Porém, a produtora de arroz agroecológico argumenta que a ampliação da participação feminina nesse tipo de produção só foi possível a partir da agroecologia, que vem possibilitando maior inserção e empoderamento das mulheres nessa cultura de produção de alimentos saudáveis.
“Foi através da agroecologia que nós, mulheres, começamos a ter voz e lugar e a se inserir mais no setor de produção. Então, a certificação também foi muito importante, porque é um sistema de certificação participativa, então é um instrumento que também envolve toda a família. Isso acaba gerando o maior empoderamento para nós mulheres”, comemora Dionéia.
Contudo, as camponesas ainda precisam lidar com desigualdades na divisão social do trabalho doméstico, visto culturalmente, como de responsabilidade das mulheres e meninas.
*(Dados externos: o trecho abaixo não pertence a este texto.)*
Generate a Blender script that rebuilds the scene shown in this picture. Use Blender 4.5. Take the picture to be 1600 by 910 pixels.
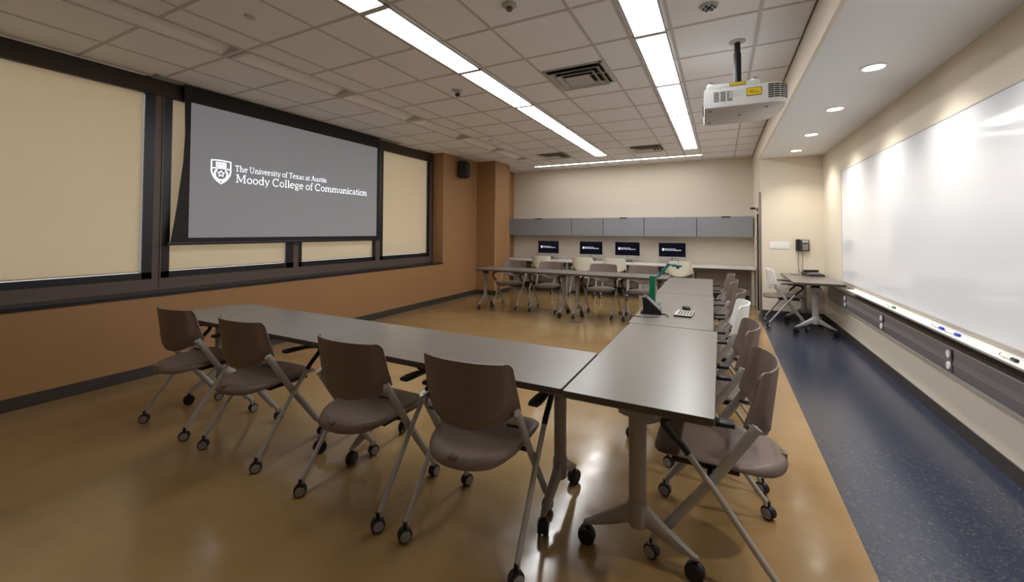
import bpy, bmesh, math, random
from mathutils import Vector, Matrix
random.seed(4)
for o in list(bpy.data.objects): bpy.data.objects.remove(o)
S = bpy.context.scene
COL = S.collection

# ---------------------------------------------------------------- camera, world, exposure
CAM_H = 1.3966
YAW, PITCH, ROLL, FPX, CX, CY = 0.4709, -0.0224, 0.0048, 639.6, 800.0, 347.36
fw = Vector((-math.sin(YAW)*math.cos(PITCH), math.cos(YAW)*math.cos(PITCH), -math.sin(PITCH)))
r0 = Vector((math.cos(YAW), math.sin(YAW), 0)); u0 = r0.cross(fw)
rr = math.cos(ROLL)*r0 + math.sin(ROLL)*u0
uu = -math.sin(ROLL)*r0 + math.cos(ROLL)*u0
cd = bpy.data.cameras.new('camera'); cam = bpy.data.objects.new('camera', cd); COL.objects.link(cam)
M4 = Matrix((rr, uu, -fw)).transposed().to_4x4(); M4.translation = Vector((0, 0, CAM_H))
cam.matrix_world = M4
cd.sensor_width = 36; cd.lens = FPX/1600*36; cd.shift_x = 0; cd.shift_y = -(455-CY)/1600
cd.clip_start = 0.02
S.camera = cam

W = bpy.data.worlds.new('world'); S.world = W; W.use_nodes = True
bg = W.node_tree.nodes['Background']
bg.inputs[0].default_value = (0.80, 0.89, 1.0, 1); bg.inputs[1].default_value = 1.9

S.view_settings.view_transform = 'Standard'; S.view_settings.look = 'None'
S.view_settings.gamma = 1; S.view_settings.use_curve_mapping = False
S.view_settings.exposure = 0.86
PANEL_E = 9.0       # troffer diffusers
SLOT_E = 9.0        # wall-wash slot at the back
DOWN_W = 40.0       # recessed downlights (W)

# ---------------------------------------------------------------- helpers
def lin(c):
    c = c/255.0
    return c/12.92 if c <= 0.04045 else ((c+0.055)/1.055)**2.4
def rgb(r, g, b): return (lin(r), lin(g), lin(b), 1)

def mat(name, col, rough=0.5, metal=0.0, spec=0.5, var=0.0, vscale=4.0, bump=0.0, bscale=80.0, coat=0.0, emit=None, estr=0.0):
    m = bpy.data.materials.new(name); m.use_nodes = True
    nt = m.node_tree; p = nt.nodes['Principled BSDF']
    p.inputs['Base Color'].default_value = col
    p.inputs['Roughness'].default_value = rough
    p.inputs['Metallic'].default_value = metal
    p.inputs['Specular IOR Level'].default_value = spec
    p.inputs['Coat Weight'].default_value = coat
    tc = nt.nodes.new('ShaderNodeTexCoord')
    if var > 0:
        n = nt.nodes.new('ShaderNodeTexNoise'); n.inputs['Scale'].default_value = vscale; n.inputs['Detail'].default_value = 5
        nt.links.new(tc.outputs['Object'], n.inputs['Vector'])
        mx = nt.nodes.new('ShaderNodeMix'); mx.data_type = 'RGBA'
        mx.inputs[6].default_value = tuple(max(0, c*(1-var)) for c in col[:3])+(1,)
        mx.inputs[7].default_value = tuple(min(1, c*(1+var)) for c in col[:3])+(1,)
        nt.links.new(n.outputs['Fac'], mx.inputs[0]); nt.links.new(mx.outputs[2], p.inputs['Base Color'])
    if bump > 0:
        n2 = nt.nodes.new('ShaderNodeTexNoise'); n2.inputs['Scale'].default_value = bscale; n2.inputs['Detail'].default_value = 3
        nt.links.new(tc.outputs['Object'], n2.inputs['Vector'])
        b = nt.nodes.new('ShaderNodeBump'); b.inputs['Strength'].default_value = bump; b.inputs['Distance'].default_value = 0.003
        nt.links.new(n2.outputs['Fac'], b.inputs['Height']); nt.links.new(b.outputs['Normal'], p.inputs['Normal'])
    if emit:
        p.inputs['Emission Color'].default_value = emit; p.inputs['Emission Strength'].default_value = estr
    return m

# -- materials
m_terra = mat('terracotta_paint', rgb(160, 120, 80), 0.55, var=0.04, vscale=1.5, bump=0.06)
m_cream = mat('cream_paint', rgb(227, 216, 198), 0.6, var=0.02, vscale=1.2, bump=0.06)
m_soffit = mat('soffit_paint', rgb(232, 236, 238), 0.7, bump=0.04)
m_tile = mat('ceiling_tile', rgb(244, 245, 248), 0.85, var=0.03, vscale=1.1, bump=0.35, bscale=260)
m_grid = mat('ceiling_grid_metal', rgb(200, 196, 194), 0.5)
m_base = mat('baseboard_rubber', rgb(62, 57, 54), 0.45)
m_brown = mat('brown_header', rgb(48, 36, 28), 0.45)
m_mull = mat('mullion_brown_grey', rgb(98, 84, 76), 0.4)
m_black = mat('black_frame', rgb(23, 23, 27), 0.35)
m_sill = mat('sill_black', rgb(36, 36, 40), 0.25)
m_table = mat('table_laminate', rgb(117, 111, 105), 0.29, spec=0.65, var=0.03, vscale=30)
m_tedge = mat('table_edge', rgb(82, 74, 68), 0.4)
m_silver = mat('silver_powder_coat', rgb(178, 176, 174), 0.34, metal=0.2)
m_silver_d = mat('grey_powder_coat', rgb(156, 150, 144), 0.4, metal=0.15)
m_taupe = mat('taupe_plastic', rgb(122, 106, 97), 0.42, bump=0.05, bscale=300)
m_white = mat('white_plastic', rgb(240, 239, 236), 0.4, bump=0.05, bscale=300)
m_ivory = mat('ivory_plastic', rgb(236, 232, 214), 0.42)
m_blackp = mat('black_plastic', rgb(22, 22, 25), 0.38)
m_wheel = mat('caster_disc', rgb(150, 150, 154), 0.4)
m_steel = mat('brushed_steel', rgb(176, 168, 156), 0.32, metal=0.9)
m_chrome = mat('chrome', rgb(220, 220, 220), 0.15, metal=1.0)
m_cab = mat('cabinet_grey', rgb(150, 152, 156), 0.45, metal=0.1)
m_desk = mat('white_worktop', rgb(226, 220, 214), 0.35)
m_deskleg = mat('desk_leg_grey', rgb(176, 170, 160), 0.45)
m_lightgrey = mat('light_grey', rgb(186, 184, 180), 0.4)
m_alu = mat('aluminium', rgb(200, 198, 196), 0.35, metal=0.6)
m_race = mat('raceway_grey', rgb(138, 131, 134), 0.34, metal=0.15)
m_raced = mat('raceway_dark', rgb(60, 56, 54), 0.4)
m_reflector = mat('reflector_white', rgb(254, 254, 254), 0.5)
m_projw = mat('projector_white', rgb(232, 232, 230), 0.4)
m_projg = mat('projector_grey', rgb(200, 196, 192), 0.45)
m_yellow = mat('yellow_label', rgb(240, 205, 20), 0.5)
m_green = mat('green_enamel', rgb(8, 112, 82), 0.35)
m_teal = mat('teal_enamel', rgb(20, 112, 112), 0.35)
m_blue = mat('blue_plastic', rgb(30, 60, 190), 0.4)
m_greenpen = mat('green_plastic', rgb(40, 130, 60), 0.4)
m_scr_black = mat('screen_masking_black', rgb(12, 12, 13), 0.6)
m_fabric = mat('shade_fabric', rgb(222, 207, 182), 0.9, var=0.03, vscale=2.0, bump=0.1, bscale=500)
m_paper = mat('white_paper', rgb(235, 235, 235), 0.6)
m_display = mat('monitor_display', rgb(4, 6, 16), 0.15, emit=rgb(6, 10, 40), estr=0.12)
m_logo = mat('screen_logo_light', rgb(230, 235, 245), 0.5, emit=(0.86, 0.90, 1.0, 1), estr=0.75)
m_projected = mat('projected_grey', rgb(138, 138, 138), 0.8, emit=rgb(120, 121, 126), estr=0.30)
m_panel = mat('light_diffuser', rgb(255, 255, 255), 0.4, emit=(0.97, 0.985, 1.0, 1), estr=PANEL_E)
m_slotlamp = mat('slot_lamp', rgb(255, 255, 255), 0.4, emit=(1.0, 0.975, 0.95, 1), estr=SLOT_E)
m_downlamp = mat('downlight_lamp', rgb(255, 255, 255), 0.4, emit=(1.0, 0.95, 0.88, 1), estr=9.0)
m_board = mat('whiteboard_enamel', rgb(242, 245, 252), 0.07, spec=0.5)
m_dark = mat('dark_void', rgb(10, 10, 10), 0.8)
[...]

Segundo o Departamento Intersindical de Estatística e Estudos Socioeconômicos (Dieese), as mulheres do campo dedicam 28 horas por semana no trabalho doméstico, enquanto no espaço urbano as mulheres dedicam cerca de 22 horas nesse tipo de trabalho.
A dupla jornada de trabalho no campo para as mulheres segue como um desafio a ser superado, também nos territórios da Reforma Agrária e espaços coletivos do MST. Algumas iniciativas como as cirandas infantis, cozinhas coletivas e equidade de gênero nos espaços de direções e formações já existem no Movimento desempenhando um papel muito importante na participação das mulheres, mas são iniciativas que precisam ser ampliadas. “Então, é um desafio a ser superado, de como organizar para ter ciranda, lavanderias e espaços para além das divisões de tarefas, nos processos de formação e entendimento que as atividades precisam ser compartilhadas, para permitir uma participação e atuação maior das mulheres”, indica Giselda.
Nesse contexto, permanece também a necessidade em avançar na participação feminina nas frentes de trabalho e direções das cooperativas, buscando a equidade de gênero e a construção de ambientes de trabalho mais igualitários. “Nas cooperativas e associações, especialmente, ainda é um desafio aumentar o número de mulheres com atuação de direção nesses espaços, para conduzir os processos de organização da produção”, conclui Giselda.